Que homenaje tan elocuente y tan sincero. Esta noche convierten con sus fogatas la campiña en un inmenso templo de fuego, en una basílica silvestre, cuya amplitud está limitada por el horizonte; cuya cúpula de cristal es el nevado eterno; cuyas columnas y pilastras están formadas por la encinas y corpulentos robles; los arcos se entretejen con los bejucos que penden de un árbol a otro: por órgano tiene el fragor de la catarata que se desborda en el corazón de la montaña; por incienso el perfume de las flores; por lámpara la tibia luz de la luna. Mirad a los horizontes de la nación y os parecerá que en sus ángulos está escrita esta frase: Reina de Colombia, por siempre serás.

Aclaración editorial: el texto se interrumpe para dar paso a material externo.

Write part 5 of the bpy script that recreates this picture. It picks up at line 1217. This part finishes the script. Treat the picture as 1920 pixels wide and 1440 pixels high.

La Virgen de Chiquinquirá fue Reina en el pasado, lo es en el presente y lo será en el porvenir. Nuestros próceres fueron entusiastas amantes de la Virgen de Chiquinquirá. Al pie de ese trono estuvieron los oidores, virreyes, presidentes y generales. Se disputaron la posesión del cuadro, realistas y republicanos, como lo probaron Serviez y Morillo. Bolívar se postró ante la Virgen del Rosario de Tutazá pidiendo su auxilio en la jornada que iba a principiar, y en la que casi perdida la batalla del Pantano de Vargas, acudió a la misma Señora; amenazó a un coronel que blasfemaba contra la Virgen de Chiquinquirá, con fusilarlo por la espalda si continuaba atacándola. Dos veces estuvo en su santuario implorando su protección. La última vez fue en 1828. Llegó a la Plaza Mayor, dice el Obispo Toscano, entonces estudiante del Colegio de Jesús, María y José, y sin sacudir el polvo del camino, pidió al superior de los padres dominicos ver el cuadro milagroso. Llegó el Libertador a las gradas del altar, depuso, cabe el trono de María, la espada triunfadora. Luego hincó la rodilla, ocultó el rostro entre las manos, oró largo rato y al levantarse tenía las manos empapadas en lágrimas. Bolívar de rodillas ante la Reina de Colombia. Bolívar llorando de emoción ante María, es más grande que cuando fulguraba victorioso en las campos de Boyacá o en las alturas de Pichincha, o cuando envuelto en nimbos de gloria relampagueada en las alturas del Chimborazo. Solemne y eterna lección objetiva nos dio Bolívar: Se hincó ante el Señor de los Ejércitos, para nunca arrastrarse ante los déspotas de las naciones ni ante los gusanillos de la tierra. Juventudes que me escucháis: Sois la patria en flor; sois hijos de próceres creyentes; no vayáis a degenerar cayendo en el vil ateísmo  o en el estéril paganismo para que no se diga mañana que en vosotros empobreció la sangre colombiana. Acercaos al Trono de María en estos momentos apocalípticos, los más solemnes de la humanidad, cuando se va a decidir la suerte de las naciones. Empuñad el arma noble del rosario, rezadlo, cantadlo a voz en cuello para tener la gloria de ser descaradamente católicos y poner en fuga las sectas que nos quieren invadir, pues se intenta aguijonear al mundo con el pensamiento de la caridad, de la justicia y de la eternidad.

Si Colombia se ha de salvar no se ha de salvar sino mediante el Santo Rosario, que es la marcha real y triunfal de los espíritus”.


Tomado del libro Historia de los Santuarios Marianos de Colombia. Tomo I. 1950. Fray Mora Díaz, O.P.